Diz Otto Vossler (1949, p.13): "Rousseau foi o primeiro e, pode-se dizer, o mais importante propulsor da vontade e da idéia de nação". Firme defensor da autonomia genebrina, autor de um projeto de constituição para a Córsega, de uma proposta de reforma da constituição polonesa, Rousseau inspirou também o projeto de nação norte-americana, que se associa a Thomas Jefferson (1743-1826). São de Rousseau as idéias de uma república social baseada na pequena propriedade agrícola, protegida da corrupção, que seria indissociável da grande cidade.
Rousseau, mais de uma vez, registrou a importância de John Locke (1632-1704) como referência para a elaboração de seu próprio pensamento político. Leitor e entusiasta dos grandes pensadores políticos da Antigüidade clássica e das virtudes cívicas dos antigos e do humanismo cívico renascentista, Rousseau vai tomar Locke como interlocutor, a quem respeita, mas a quem não pode seguir inteiramente.

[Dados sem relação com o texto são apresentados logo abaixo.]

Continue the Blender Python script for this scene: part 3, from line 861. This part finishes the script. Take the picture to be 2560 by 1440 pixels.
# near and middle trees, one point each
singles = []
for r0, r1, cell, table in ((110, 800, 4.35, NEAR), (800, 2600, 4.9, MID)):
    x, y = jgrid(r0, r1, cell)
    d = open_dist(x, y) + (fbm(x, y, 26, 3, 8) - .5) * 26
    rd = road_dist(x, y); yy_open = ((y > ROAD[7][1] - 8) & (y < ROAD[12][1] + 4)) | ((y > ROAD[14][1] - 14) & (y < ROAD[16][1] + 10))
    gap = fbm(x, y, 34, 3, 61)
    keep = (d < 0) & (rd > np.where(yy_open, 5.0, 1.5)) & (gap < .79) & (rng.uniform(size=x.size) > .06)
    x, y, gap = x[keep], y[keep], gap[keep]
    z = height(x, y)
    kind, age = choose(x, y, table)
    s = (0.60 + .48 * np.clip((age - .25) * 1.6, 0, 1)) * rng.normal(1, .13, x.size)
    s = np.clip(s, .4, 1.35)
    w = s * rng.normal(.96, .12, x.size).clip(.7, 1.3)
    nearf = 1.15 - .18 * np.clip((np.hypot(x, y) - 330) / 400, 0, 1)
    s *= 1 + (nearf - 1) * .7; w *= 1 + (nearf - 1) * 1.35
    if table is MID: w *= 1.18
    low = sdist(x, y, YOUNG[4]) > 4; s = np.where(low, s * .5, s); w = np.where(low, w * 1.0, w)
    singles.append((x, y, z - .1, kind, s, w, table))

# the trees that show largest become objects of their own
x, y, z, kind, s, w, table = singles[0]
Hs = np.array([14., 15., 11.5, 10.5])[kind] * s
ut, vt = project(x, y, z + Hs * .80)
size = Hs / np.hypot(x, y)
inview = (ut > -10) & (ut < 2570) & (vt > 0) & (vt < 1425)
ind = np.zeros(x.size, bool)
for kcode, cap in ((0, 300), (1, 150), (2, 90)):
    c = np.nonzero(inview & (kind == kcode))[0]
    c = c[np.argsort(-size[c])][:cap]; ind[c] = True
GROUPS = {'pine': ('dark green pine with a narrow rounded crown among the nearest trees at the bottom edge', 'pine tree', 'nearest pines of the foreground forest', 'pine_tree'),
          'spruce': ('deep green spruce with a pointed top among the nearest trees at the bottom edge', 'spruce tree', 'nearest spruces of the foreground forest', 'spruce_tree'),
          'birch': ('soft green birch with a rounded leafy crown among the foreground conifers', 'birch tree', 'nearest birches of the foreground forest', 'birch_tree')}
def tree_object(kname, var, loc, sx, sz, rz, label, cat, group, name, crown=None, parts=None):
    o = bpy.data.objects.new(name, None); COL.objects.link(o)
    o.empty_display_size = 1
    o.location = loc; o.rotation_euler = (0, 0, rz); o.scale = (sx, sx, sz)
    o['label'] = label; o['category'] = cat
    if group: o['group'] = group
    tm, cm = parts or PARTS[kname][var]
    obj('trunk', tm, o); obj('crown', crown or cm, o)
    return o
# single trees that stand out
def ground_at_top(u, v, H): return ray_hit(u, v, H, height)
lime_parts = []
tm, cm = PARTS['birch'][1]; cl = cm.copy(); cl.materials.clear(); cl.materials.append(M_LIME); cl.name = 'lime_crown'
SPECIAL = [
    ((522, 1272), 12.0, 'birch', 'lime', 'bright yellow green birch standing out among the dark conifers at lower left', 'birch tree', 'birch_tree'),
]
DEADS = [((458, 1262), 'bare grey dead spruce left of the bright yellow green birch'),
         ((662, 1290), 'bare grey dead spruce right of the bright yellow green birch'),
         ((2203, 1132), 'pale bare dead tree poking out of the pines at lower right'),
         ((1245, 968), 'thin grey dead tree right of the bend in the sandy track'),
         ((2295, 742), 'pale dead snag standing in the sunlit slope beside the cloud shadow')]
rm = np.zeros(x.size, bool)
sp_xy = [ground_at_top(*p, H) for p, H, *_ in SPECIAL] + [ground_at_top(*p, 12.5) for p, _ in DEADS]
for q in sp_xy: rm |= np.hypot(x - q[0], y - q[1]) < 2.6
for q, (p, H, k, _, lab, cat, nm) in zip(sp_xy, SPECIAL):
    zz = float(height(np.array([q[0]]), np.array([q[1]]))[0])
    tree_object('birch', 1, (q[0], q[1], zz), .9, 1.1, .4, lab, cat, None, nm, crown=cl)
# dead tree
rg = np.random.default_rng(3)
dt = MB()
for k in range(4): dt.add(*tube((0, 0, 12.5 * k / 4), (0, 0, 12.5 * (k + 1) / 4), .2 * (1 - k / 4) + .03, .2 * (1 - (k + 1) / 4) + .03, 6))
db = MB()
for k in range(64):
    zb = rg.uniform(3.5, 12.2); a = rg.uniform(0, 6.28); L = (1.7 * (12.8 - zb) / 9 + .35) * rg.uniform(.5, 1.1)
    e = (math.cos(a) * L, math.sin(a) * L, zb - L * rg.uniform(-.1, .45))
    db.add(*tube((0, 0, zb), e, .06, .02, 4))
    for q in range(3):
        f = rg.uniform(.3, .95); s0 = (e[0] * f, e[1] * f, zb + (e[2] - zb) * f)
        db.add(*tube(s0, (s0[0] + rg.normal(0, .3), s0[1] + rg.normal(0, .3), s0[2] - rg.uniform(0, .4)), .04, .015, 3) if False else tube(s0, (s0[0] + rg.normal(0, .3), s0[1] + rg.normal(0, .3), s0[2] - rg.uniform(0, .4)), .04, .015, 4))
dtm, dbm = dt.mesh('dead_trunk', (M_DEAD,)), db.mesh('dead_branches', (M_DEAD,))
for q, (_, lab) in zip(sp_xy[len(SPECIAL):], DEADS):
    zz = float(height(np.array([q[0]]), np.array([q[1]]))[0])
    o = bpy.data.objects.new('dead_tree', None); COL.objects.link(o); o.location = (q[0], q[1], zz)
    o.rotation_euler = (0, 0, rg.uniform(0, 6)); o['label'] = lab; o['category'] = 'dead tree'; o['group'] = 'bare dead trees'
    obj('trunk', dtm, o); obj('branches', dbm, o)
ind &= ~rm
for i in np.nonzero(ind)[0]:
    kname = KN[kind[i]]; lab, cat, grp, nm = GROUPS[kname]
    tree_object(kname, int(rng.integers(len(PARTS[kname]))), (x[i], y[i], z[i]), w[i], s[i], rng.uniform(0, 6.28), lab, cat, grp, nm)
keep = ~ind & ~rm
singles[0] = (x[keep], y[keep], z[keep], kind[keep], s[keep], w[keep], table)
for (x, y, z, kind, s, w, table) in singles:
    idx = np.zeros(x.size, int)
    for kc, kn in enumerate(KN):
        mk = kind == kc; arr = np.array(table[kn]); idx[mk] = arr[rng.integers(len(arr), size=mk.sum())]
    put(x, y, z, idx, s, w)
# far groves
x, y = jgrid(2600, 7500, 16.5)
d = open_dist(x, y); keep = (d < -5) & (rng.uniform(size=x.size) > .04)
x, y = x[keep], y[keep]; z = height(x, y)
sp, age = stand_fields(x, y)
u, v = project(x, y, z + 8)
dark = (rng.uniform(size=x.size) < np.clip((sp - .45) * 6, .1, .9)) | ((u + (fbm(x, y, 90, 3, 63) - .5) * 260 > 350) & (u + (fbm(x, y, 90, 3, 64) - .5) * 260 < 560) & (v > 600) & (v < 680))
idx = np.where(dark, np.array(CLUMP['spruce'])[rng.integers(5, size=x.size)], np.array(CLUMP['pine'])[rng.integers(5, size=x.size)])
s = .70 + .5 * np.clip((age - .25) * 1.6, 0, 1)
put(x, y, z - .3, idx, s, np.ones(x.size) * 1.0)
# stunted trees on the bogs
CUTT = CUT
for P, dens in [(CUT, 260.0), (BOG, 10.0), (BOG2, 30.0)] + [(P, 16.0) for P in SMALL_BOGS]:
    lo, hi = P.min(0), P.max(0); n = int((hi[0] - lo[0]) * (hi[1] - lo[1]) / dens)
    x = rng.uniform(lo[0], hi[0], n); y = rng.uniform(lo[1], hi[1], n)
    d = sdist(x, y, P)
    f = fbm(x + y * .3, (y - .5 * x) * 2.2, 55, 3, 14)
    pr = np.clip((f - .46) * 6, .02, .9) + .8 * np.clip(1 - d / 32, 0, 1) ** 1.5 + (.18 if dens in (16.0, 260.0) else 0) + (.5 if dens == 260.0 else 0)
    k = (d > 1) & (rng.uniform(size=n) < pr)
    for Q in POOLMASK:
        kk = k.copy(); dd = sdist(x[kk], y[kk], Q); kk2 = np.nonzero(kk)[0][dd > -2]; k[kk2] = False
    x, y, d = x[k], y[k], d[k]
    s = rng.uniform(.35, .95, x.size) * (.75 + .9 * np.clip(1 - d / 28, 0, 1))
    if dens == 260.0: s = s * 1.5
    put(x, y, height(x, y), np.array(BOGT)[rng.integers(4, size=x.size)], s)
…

No centro da crítica de Rousseau está a invocação da "vontade geral" contra o ditado do individualismo privatista de Locke. A síntese dessa oposição está exemplarmente posta nas diferenças entre as tríades de Locke e a de Jefferson, discípulo de Rousseau. Para Locke , no Segundo tratado sobre o governo civil, de 1690, os três direitos inalienáveis dos homens são: o direito à vida, o direito à liberdade e o direito à propriedade. Jefferson, redator da Declaração da Independência dos Estados Unidos, em 1776, retoma a tríade de Locke alterando-a, assim: os três direitos inalienáveis dos homens são: o direito à vida, o direito à liberdade e o direito à busca da felicidade. Essas tríades sumarizam as duas matrizes básicas do Estado burguês: a liberal, inspirada em Locke, e a democrática, tributária da lição de Rousseau. Com efeito, com Rousseau constituiu-se não só uma idéia de república democrática, quanto esboçou-se uma nação.